As a big fan of both ‘Spaced’ and Shaun of the Dead, I’d had Hot Fuzz queued up on LOVEFiLM since it was released in the cinema. We watched it last weekend, and I thought it was certainly up to the quality of Shaun of the Dead.
Hot Fuzz is a very affectionate parody of the genre of American action movies like Bad Boys and Lethal Weapon, but also 1970s British cop shows like The Sweeney, spaghetti westerns and so on. Wright and Pegg’s knowledge about and love of this genre means that it is superbly balanced between comedy and drama. It’s a very funny film, but the laughs never get in the way of the action.
Nicholas Angel (Simon Pegg) is a very straight-laced, by-the-book PC in the Metropolitan Police, who is literally making the rest of the Force look bad with his phenomenal arrest rate. So he’s packed (unwillingly) off to a rural market town called Sandford, where he meets nice-but-dim PC Danny Butterman (Nick Frost). Danny is the son of the local Inspector, but when Nicholas first encounters him, he is attempting to drive his car while incredibly drunk. Danny hero-worships Nicholas, longing for what he sees as the exciting life of a Met police officer — all car chases and gun fights, while Danny is stuck with retrieving escaped swans. Inevitably, all is not as it seems in sleepy Sandford, and Nicholas begins to suspect that the very low crime rate but incredibly high accident rate is hiding a sinister secret.
The relationship between Nicholas and Danny is actually quite touching, and there are great performances from the whole cast. There’s quite a lot of swearing, and some pantomime violence and gore, but it all works really well. There are even a couple of cornetto jokes for Shaun of the Dead fans. It’s one of those films that you can watch several times because you miss details, and the extras on the DVD are superb. There’s a dubbed ‘TV’ version with all the swearing replaced with innocuous words, which is hilarious. “Peas and Rice!” might have to become my blasphemy replacement of choice.

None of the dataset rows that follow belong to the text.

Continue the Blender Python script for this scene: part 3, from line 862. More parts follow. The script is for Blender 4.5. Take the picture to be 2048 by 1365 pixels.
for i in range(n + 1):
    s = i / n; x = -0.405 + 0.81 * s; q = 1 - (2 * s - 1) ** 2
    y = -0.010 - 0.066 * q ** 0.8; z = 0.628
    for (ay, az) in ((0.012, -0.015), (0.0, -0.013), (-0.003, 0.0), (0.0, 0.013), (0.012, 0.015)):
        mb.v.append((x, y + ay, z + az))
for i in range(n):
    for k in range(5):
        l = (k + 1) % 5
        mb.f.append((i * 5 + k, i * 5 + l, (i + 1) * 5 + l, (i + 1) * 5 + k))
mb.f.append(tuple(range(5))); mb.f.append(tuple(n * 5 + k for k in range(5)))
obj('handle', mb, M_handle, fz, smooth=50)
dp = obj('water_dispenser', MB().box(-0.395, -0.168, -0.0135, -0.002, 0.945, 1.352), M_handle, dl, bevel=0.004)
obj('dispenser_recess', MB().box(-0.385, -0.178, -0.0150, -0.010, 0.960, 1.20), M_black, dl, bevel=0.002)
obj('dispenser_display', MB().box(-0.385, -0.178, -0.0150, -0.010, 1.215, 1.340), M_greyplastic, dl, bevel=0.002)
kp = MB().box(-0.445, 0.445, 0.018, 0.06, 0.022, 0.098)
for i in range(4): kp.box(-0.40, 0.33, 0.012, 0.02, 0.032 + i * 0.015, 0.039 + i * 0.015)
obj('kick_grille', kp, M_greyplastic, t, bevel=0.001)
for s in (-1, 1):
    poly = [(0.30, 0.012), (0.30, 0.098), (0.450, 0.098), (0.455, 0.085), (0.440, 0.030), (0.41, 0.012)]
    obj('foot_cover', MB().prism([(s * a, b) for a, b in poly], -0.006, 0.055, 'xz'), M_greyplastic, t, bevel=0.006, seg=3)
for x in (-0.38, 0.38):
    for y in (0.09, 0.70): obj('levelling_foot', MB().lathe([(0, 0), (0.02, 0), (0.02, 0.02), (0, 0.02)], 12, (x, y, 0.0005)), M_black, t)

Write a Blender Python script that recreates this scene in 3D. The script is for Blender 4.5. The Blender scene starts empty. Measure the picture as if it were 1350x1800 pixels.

As ever with Wright and Pegg, there are lots of quotable lines, but my favourite in this film was during a shoot-out in a local Somerfield supermarket (funny in itself if you know Somerfield), when one of the detectives, in full riot gear, was shot at down the pasta sauce aisle and splattered:
(In a West Country accent): It’s alright, Andy! It’s only bolognaise!